Work to complete: Copy exactly the lines from the start of the material through the line with "m.translation=CAM; co.matrix_world=m; sc.camera=co". Pictures stay out of the copy.

========================

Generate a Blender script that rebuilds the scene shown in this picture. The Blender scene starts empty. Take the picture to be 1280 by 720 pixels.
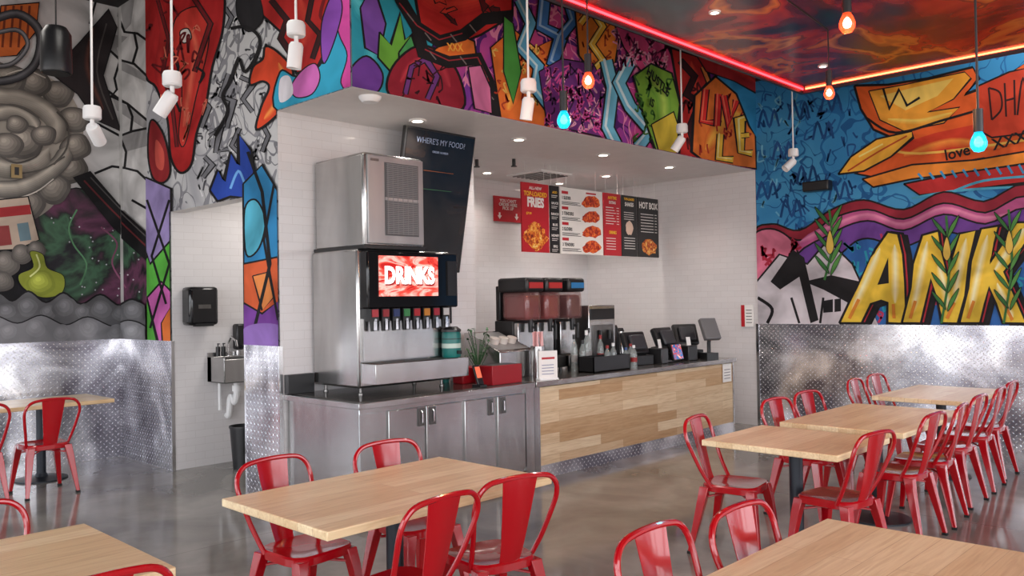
import bpy, math, random
from mathutils import Vector, Matrix
random.seed(7)
sc=bpy.context.scene
sc.view_settings.view_transform='Standard'
F=1045.0; A=math.radians(44); P=math.atan(15.5/F); RO=0.0167
CAM=Vector((0,0,1.65))
FW=Vector((math.cos(A)*math.cos(P),math.sin(A)*math.cos(P),math.sin(P)))
R0=Vector((math.sin(A),-math.cos(A),0)); U0=R0.cross(FW)
CX=R0*math.cos(RO)-U0*math.sin(RO); CY=R0*math.sin(RO)+U0*math.cos(RO)
cd=bpy.data.cameras.new('camera'); cd.sensor_width=36; cd.lens=36*F/1280; cd.clip_end=200
co=bpy.data.objects.new('camera',cd); sc.collection.objects.link(co)
m=Matrix((CX,CY,-FW)).transposed().to_4x4(); m.translation=CAM; co.matrix_world=m; sc.camera=co

# ---------- node helpers / materials ----------
def lin(c):
    return tuple(((x/255)/12.92 if x/255<=.04045 else ((x/255+.055)/1.055)**2.4) for x in c[:3])+(1,)
class N:
    def __init__(s,name):
        s.m=bpy.data.materials.new(name); s.m.use_nodes=True; s.t=s.m.node_tree; s.b=s.t.nodes['Principled BSDF']
    def n(s,typ,**kw):
        x=s.t.nodes.new(typ)
        for k,v in kw.items(): s.set(x.inputs[k.replace('__',' ')],v)
        return x
    def set(s,i,v):
        if isinstance(v,bpy.types.NodeSocket): s.t.links.new(v,i)
        else: i.default_value=v
    def math(s,op,a,b=None,c=None):
        x=s.t.nodes.new('ShaderNodeMath'); x.operation=op
        s.set(x.inputs[0],a)
        if b is not None: s.set(x.inputs[1],b)
        if c is not None: s.set(x.inputs[2],c)
        return x.outputs[0]
    def mix(s,f,a,b,blend='MIX'):
        x=s.t.nodes.new('ShaderNodeMix'); x.data_type='RGBA'; x.blend_type=blend
        s.set(x.inputs[0],f); s.set(x.inputs[6],a); s.set(x.inputs[7],b); return x.outputs[2]
    def coord(s,scale=(1,1,1),loc=(0,0,0)):
        c=s.t.nodes.new('ShaderNodeNewGeometry').outputs['Position']
        mp=s.n('ShaderNodeMapping'); s.t.links.new(c,mp.inputs[0]); mp.inputs['Scale'].default_value=scale; mp.inputs['Location'].default_value=loc
        return mp.outputs[0]
    def obj(s,scale=(1,1,1)):
        c=s.t.nodes.new('ShaderNodeTexCoord').outputs['Object']
        mp=s.n('ShaderNodeMapping'); s.t.links.new(c,mp.inputs[0]); mp.inputs['Scale'].default_value=scale
        return mp.outputs[0]
    def noise(s,vec,scale=5,detail=3,dist=0):
        x=s.t.nodes.new('ShaderNodeTexNoise'); s.t.links.new(vec,x.inputs['Vector']); x.inputs['Scale'].default_value=scale; x.inputs['Detail'].default_value=detail; x.inputs['Distortion'].default_value=dist
        return x.outputs['Fac']
    def ramp(s,f,stops,interp='LINEAR'):
        x=s.t.nodes.new('ShaderNodeValToRGB'); x.color_ramp.interpolation=interp
        e=x.color_ramp.elements
        while len(e)<len(stops): e.new(.5)
        for i,(p,c) in enumerate(stops): e[i].position=p; e[i].color=lin(c)
        s.t.links.new(f,x.inputs[0]); return x.outputs[0]
    def bump(s,h,strength=.2,dist=.01):
        x=s.t.nodes.new('ShaderNodeBump'); x.inputs['Strength'].default_value=strength; x.inputs['Distance'].default_value=dist
        s.t.links.new(h,x.inputs['Height']); s.t.links.new(x.outputs[0],s.b.inputs['Normal'])
    def out(s,col=None,rough=None,metal=None):
        if col is not None: s.set(s.b.inputs['Base Color'],col)
        if rough is not None: s.set(s.b.inputs['Roughness'],rough)
        if metal is not None: s.set(s.b.inputs['Metallic'],metal)
        return s.m
_mc={}
def M(name,c,rough=.5,metal=0,emit=0,coat=0,alpha=1,trans=0,var=.08,ns=6):
    if name in _mc: return _mc[name]
    k=N(name); v=k.noise(k.obj(),ns,3)
    l=lin(c); lo=tuple(x*(1-var) for x in l[:3])+(1,); hi=tuple(min(1,x*(1+var)) for x in l[:3])+(1,)
    col=k.mix(v,lo,hi); k.out(col,rough,metal)
    if emit: k.set(k.b.inputs['Emission Color'],l); k.b.inputs['Emission Strength'].default_value=emit
    if coat: k.b.inputs['Coat Weight'].default_value=coat; k.b.inputs['Coat Roughness'].default_value=.06
    if trans: k.b.inputs['Transmission Weight'].default_value=trans
    if alpha<1: k.b.inputs['Alpha'].default_value=alpha
    _mc[name]=k.m; return k.m
def paint(c):
    nm='paint_%02x%02x%02x'%tuple(c)
    if nm in _mc: return _mc[nm]
    k=N(nm); v=k.noise(k.coord(),2.2,3,.6); l=lin(c)
    f=k.ramp(v,[(.34,(0,0,0)),(.66,(255,255,255))])
    col=k.mix(f,tuple(x*.6 for x in l[:3])+(1,),tuple(min(1,x*1.15+.01) for x in l[:3])+(1,))
    k.out(col,.6); k.b.inputs['Specular IOR Level'].default_value=.25; _mc[nm]=k.m; return k.m
def scrib(name,bg,bg2,line,w=.03,scale=3,dist=1.2,line2=None):
    if name in _mc: return _mc[name]
    k=N(name); co=k.coord()
    a=k.noise(co,scale,1.2,dist); l1=k.math('LESS_THAN',k.math('ABSOLUTE',k.math('SUBTRACT',a,.5)),w)
    b=k.noise(k.coord(loc=(7,3,5)),scale*.4,2,.8); bf=k.ramp(b,[(.45,(0,0,0)),(.58,(255,255,255))])
    col=k.mix(bf,lin(bg),lin(bg2)); col=k.mix(l1,col,lin(line))
    if line2:
        c2=k.noise(k.coord(loc=(1,9,2)),scale*1.3,1,1); l2=k.math('LESS_THAN',k.math('ABSOLUTE',k.math('SUBTRACT',c2,.5)),w*.8); col=k.mix(l2,col,lin(line2))
    k.out(col,.6); k.b.inputs['Specular IOR Level'].default_value=.25; _mc[name]=k.m; return k.m
def swirl(name,stops,scale=2,dist=2.5,detail=2,rough=.6,interp='LINEAR',sc3=(1,1,1)):
    if name in _mc: return _mc[name]
    k=N(name); a=k.noise(k.coord(scale=sc3),scale,detail,dist); k.out(k.ramp(a,stops,interp),rough); k.b.inputs['Specular IOR Level'].default_value=.25; _mc[name]=k.m; return k.m
def planevec(k,ax):
    g=k.t.nodes.new('ShaderNodeNewGeometry').outputs['Position']; s=k.t.nodes.new('ShaderNodeSeparateXYZ'); k.t.links.new(g,s.inputs[0])
    c=k.t.nodes.new('ShaderNodeCombineXYZ'); k.t.links.new(s.outputs[1 if ax=='X' else 0],c.inputs[0]); k.t.links.new(s.outputs[2],c.inputs[1])
    return c.outputs[0],s.outputs[1 if ax=='X' else 0],s.outputs[2]
def brick(k,vec,w,h,c1,c2,mort,ms,off=.5):
    x=k.t.nodes.new('ShaderNodeTexBrick'); k.t.links.new(vec,x.inputs['Vector'])
    x.inputs['Scale'].default_value=1; x.inputs['Brick Width'].default_value=w; x.inputs['Row Height'].default_value=h
    x.inputs['Mortar Size'].default_value=ms; x.inputs['Color1'].default_value=lin(c1); x.inputs['Color2'].default_value=lin(c2); x.inputs['Mortar'].default_value=lin(mort)
    x.offset=off; return x
def tile(ax):
    k=N('white_subway_tile_'+ax); v,_,_=planevec(k,ax); b=brick(k,v,.2,.075,(222,219,219),(218,215,215),(207,203,202),.002)
    k.bump(k.math('SUBTRACT',1,b.outputs['Fac']),.10,.003); return k.out(b.outputs['Color'],.1)
def diamond(ax,met=.9,nm=''):
    # tread plate: short bars alternately leaning left and right
    k=N('diamond_plate_'+ax+nm); v,a,z=planevec(k,ax); p=.062
    u=k.math('DIVIDE',k.math('ADD',a,z),p); w=k.math('DIVIDE',k.math('SUBTRACT',a,z),p)
    fu=k.math('ABSOLUTE',k.math('SUBTRACT',k.math('FRACT',u),.5)); fw=k.math('ABSOLUTE',k.math('SUBTRACT',k.math('FRACT',w),.5))
    ch=k.math('MODULO',k.math('ABSOLUTE',k.math('ADD',k.math('FLOOR',u),k.math('FLOOR',w))),2)
    e1=k.math('ADD',k.math('MULTIPLY',fu,2.4),k.math('MULTIPLY',fw,6.5)); e2=k.math('ADD',k.math('MULTIPLY',fu,6.5),k.math('MULTIPLY',fw,2.4))
    mx=k.t.nodes.new('ShaderNodeMix'); k.set(mx.inputs[0],ch); k.set(mx.inputs[2],e1); k.set(mx.inputs[3],e2); e=mx.outputs[0]
    h=k.math('MINIMUM',1,k.math('MAXIMUM',0,k.math('MULTIPLY',k.math('SUBTRACT',1.05,e),2)))
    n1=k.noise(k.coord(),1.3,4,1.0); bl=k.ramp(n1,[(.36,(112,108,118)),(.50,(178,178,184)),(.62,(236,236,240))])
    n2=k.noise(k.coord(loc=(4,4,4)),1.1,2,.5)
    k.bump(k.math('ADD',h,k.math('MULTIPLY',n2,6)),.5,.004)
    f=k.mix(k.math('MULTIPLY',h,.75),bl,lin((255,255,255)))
    return k.out(f,.22,met)
def woodmat(name,c1,c2,mort,w,h,axis='obj',ms=.0012,gr=.3,rough=.35,glo=(196,168,130)):
    k=N(name)
    if axis=='obj':
        v=k.obj(); oi=k.t.nodes.new('ShaderNodeObjectInfo'); ad=k.n('ShaderNodeVectorMath'); ad.operation='ADD'
        k.t.links.new(v,ad.inputs[0]); cc=k.t.nodes.new('ShaderNodeCombineXYZ'); k.t.links.new(k.math('MULTIPLY',oi.outputs['Random'],9),cc.inputs[0]); k.t.links.new(cc.outputs[0],ad.inputs[1]); v=ad.outputs[0]
    else: v,_,_=planevec(k,axis)
    b=brick(k,v,w,h,c1,c2,mort,ms,.37)
    mp=k.n('ShaderNodeMapping'); k.t.links.new(v,mp.inputs[0]); mp.inputs['Scale'].default_value=(2,28,28)
    g=k.noise(mp.outputs[0],1.6,6,1.2)
    f=k.ramp(g,[(.3,glo),(.62,(255,255,255))])
    col=k.mix(gr,b.outputs['Color'],f,'MULTIPLY'); return k.out(col,rough)
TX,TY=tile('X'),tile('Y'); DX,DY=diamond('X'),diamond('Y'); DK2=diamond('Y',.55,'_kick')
def steelm(name,c,rough,metal=1.0):
    k=N(name); g=k.noise(k.obj((1,1,.25)),5,3,.6); k.out(k.mix(g,lin(tuple(x*.8 for x in c)),lin(tuple(min(255,x*1.1) for x in c))),rough,metal); return k.m
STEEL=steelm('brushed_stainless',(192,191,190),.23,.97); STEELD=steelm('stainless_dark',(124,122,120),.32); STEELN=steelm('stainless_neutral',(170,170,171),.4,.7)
CHROME=M('chrome',(220,220,222),.12,1)
BLACK=M('black_plastic',(26,26,28),.35); BLKM=M('black_metal',(34,40,48),.4,.3); BLKG=M('black_gloss',(16,16,19),.1)
RED=M('red_chair_metal',(172,5,20),.2,0,coat=.6,var=.05); WHITE=M('white_paint',(230,228,226),.45); WPL=M('white_plastic',(240,240,240),.3)
PAPER=M('white_paper',(240,238,234),.6); RUB=M('black_rubber',(18,18,18),.7)
TABW=woodmat('maple_table_top',(250,230,190),(226,194,148),(208,178,136),1.1,.11,gr=.4,rough=.3)
CNTW=woodmat('mixed_plank_front',(238,218,184),(196,162,122),(176,148,116),1.0,.10,'Y',.0010,.4,.45)
DARKTOP=M('dark_stone_top',(70,68,66),.15)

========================

Answer to this task:
Generate a Blender script that rebuilds the scene shown in this picture. The Blender scene starts empty. Take the picture to be 1280 by 720 pixels.
import bpy, math, random
from mathutils import Vector, Matrix
random.seed(7)
sc=bpy.context.scene
sc.view_settings.view_transform='Standard'
F=1045.0; A=math.radians(44); P=math.atan(15.5/F); RO=0.0167
CAM=Vector((0,0,1.65))
FW=Vector((math.cos(A)*math.cos(P),math.sin(A)*math.cos(P),math.sin(P)))
R0=Vector((math.sin(A),-math.cos(A),0)); U0=R0.cross(FW)
CX=R0*math.cos(RO)-U0*math.sin(RO); CY=R0*math.sin(RO)+U0*math.cos(RO)
cd=bpy.data.cameras.new('camera'); cd.sensor_width=36; cd.lens=36*F/1280; cd.clip_end=200
co=bpy.data.objects.new('camera',cd); sc.collection.objects.link(co)
m=Matrix((CX,CY,-FW)).transposed().to_4x4(); m.translation=CAM; co.matrix_world=m; sc.camera=co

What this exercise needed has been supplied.